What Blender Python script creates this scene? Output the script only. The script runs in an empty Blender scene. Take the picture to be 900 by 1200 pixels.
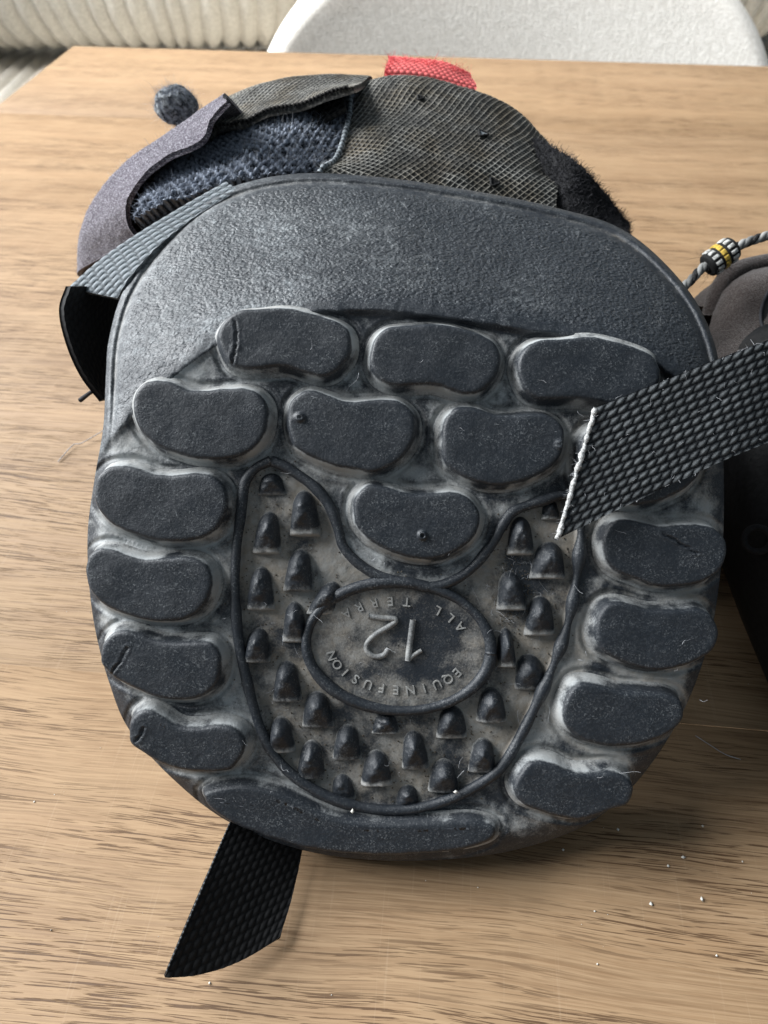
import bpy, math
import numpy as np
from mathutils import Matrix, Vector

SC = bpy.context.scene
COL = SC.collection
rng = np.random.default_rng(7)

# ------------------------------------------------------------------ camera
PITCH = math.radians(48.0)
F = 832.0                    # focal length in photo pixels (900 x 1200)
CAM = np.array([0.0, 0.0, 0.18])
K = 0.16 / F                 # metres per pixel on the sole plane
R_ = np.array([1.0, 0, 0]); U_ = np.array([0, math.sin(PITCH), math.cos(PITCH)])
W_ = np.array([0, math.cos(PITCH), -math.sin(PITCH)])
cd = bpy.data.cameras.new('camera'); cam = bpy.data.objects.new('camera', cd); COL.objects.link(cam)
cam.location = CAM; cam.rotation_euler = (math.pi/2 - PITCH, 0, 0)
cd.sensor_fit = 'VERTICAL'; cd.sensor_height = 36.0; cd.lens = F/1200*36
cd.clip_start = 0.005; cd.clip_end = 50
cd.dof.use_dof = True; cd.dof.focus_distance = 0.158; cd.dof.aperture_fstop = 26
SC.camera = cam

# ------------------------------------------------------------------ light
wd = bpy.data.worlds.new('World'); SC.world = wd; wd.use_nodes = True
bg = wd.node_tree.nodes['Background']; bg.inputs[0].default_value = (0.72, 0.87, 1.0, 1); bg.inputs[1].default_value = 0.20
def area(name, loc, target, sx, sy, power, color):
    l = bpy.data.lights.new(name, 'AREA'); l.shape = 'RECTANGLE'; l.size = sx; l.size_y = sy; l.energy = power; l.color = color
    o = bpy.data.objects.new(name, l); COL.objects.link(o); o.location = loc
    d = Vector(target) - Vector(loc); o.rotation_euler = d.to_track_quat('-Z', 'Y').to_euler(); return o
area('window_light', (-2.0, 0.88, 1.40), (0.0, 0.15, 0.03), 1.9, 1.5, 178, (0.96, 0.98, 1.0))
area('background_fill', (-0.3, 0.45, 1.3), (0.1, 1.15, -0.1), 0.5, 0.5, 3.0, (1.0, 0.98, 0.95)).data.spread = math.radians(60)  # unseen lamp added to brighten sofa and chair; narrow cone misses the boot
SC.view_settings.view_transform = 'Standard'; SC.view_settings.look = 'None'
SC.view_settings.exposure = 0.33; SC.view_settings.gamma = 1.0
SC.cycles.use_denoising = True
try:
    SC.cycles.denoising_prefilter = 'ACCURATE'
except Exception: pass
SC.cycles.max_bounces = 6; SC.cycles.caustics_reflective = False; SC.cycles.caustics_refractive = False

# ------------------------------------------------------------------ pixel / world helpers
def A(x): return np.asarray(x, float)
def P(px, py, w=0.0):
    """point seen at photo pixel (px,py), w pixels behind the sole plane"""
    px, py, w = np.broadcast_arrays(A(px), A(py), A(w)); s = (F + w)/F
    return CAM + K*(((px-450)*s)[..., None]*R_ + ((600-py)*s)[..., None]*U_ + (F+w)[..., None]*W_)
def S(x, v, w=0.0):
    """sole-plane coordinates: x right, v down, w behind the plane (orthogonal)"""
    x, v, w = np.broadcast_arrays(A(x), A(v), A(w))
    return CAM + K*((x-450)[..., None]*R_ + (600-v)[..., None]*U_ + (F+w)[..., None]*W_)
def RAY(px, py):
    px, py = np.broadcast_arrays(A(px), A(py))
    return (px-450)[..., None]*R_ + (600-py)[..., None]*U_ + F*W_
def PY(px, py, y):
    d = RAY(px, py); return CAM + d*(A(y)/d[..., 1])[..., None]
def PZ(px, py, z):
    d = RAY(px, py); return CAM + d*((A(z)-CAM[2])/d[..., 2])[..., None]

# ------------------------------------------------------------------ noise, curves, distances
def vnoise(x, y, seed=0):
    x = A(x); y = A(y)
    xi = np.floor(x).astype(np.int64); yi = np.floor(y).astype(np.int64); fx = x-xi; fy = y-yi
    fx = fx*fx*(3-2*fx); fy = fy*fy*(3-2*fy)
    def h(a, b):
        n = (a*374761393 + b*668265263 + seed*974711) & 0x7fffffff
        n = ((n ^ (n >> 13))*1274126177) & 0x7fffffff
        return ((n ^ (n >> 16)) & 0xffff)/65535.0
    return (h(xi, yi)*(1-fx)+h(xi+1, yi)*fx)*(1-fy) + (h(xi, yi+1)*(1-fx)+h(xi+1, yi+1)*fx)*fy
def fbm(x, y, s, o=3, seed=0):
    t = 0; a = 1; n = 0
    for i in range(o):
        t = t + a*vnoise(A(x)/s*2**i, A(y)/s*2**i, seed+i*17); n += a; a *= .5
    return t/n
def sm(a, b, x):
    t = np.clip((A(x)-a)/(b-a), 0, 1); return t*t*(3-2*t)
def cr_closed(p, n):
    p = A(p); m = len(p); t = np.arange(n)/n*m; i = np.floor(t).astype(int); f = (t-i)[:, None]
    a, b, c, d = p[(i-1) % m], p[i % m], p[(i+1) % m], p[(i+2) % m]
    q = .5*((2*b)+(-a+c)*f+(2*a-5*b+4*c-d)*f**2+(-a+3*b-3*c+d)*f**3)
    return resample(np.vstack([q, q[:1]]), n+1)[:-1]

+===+

Omit the pictures, then repeat exactly each line from the beginning of the listing through the line with "rng = np.random.default_rng(7)".

What Blender Python script creates this scene? Output the script only. The script runs in an empty Blender scene. Take the picture to be 900 by 1200 pixels.
import bpy, math
import numpy as np
from mathutils import Matrix, Vector

SC = bpy.context.scene
COL = SC.collection
rng = np.random.default_rng(7)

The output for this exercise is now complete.